How this skill works

I start by clarifying the goal, audience, and target fidelity (prototype, internal tool, or production). Then I break the problem into small, testable pieces, generate or refine AI prompts, and recommend iterations and tests to validate outputs. I flag limits and advise when to bring in engineering for hardening and scaling.

When to use it

  • You want a quick, functional prototype instead of a static mockup.
  • Non-technical PMs, designers, or marketers need a working proof of concept.
  • You’re exploring product ideas or validating hypotheses fast.
  • You need to build an internal tool or MVP with constrained scope.
  • You want to teach a team how to use AI tools to generate working code.

Best practices

  • Start with a single, smallest testable feature and iterate from there.
  • Be explicit: describe inputs, outputs, and acceptance criteria in prompts.
  • Run and test every AI-generated artifact; treat outputs as drafts to refine.
  • Set clear expectations: use vibe coding for prototypes and validation, not unreviewed production.
  • Log changes and prompt history so you can reproduce and improve iterations.

Example use cases

  • Create a clickable prototype that demonstrates a new onboarding flow in 30–60 minutes.
  • Build a simple internal data dashboard for team use and fast feedback.
  • Generate a small CRUD app to validate a product hypothesis before hiring engineers.
  • Assemble a custom editor or automation tool by iteratively composing smaller components.
  • Refactor or debug AI-generated code by describing failing behavior and asking targeted fixes.

FAQ

Is vibe coding the same as prompt engineering?

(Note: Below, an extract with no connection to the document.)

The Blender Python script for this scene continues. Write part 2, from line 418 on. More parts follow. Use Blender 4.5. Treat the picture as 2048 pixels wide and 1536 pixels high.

No. Prompt engineering is part of it, but vibe coding is a broader skill focused on iterative delivery: breaking problems down, testing outputs, and composing functional software with AI.

When should I stop vibe coding and hire engineers?

Stop when you need scalability, security, performance guarantees, or long-term maintainability. Use vibe coding for validation and prototypes; transition to engineers for production hardening.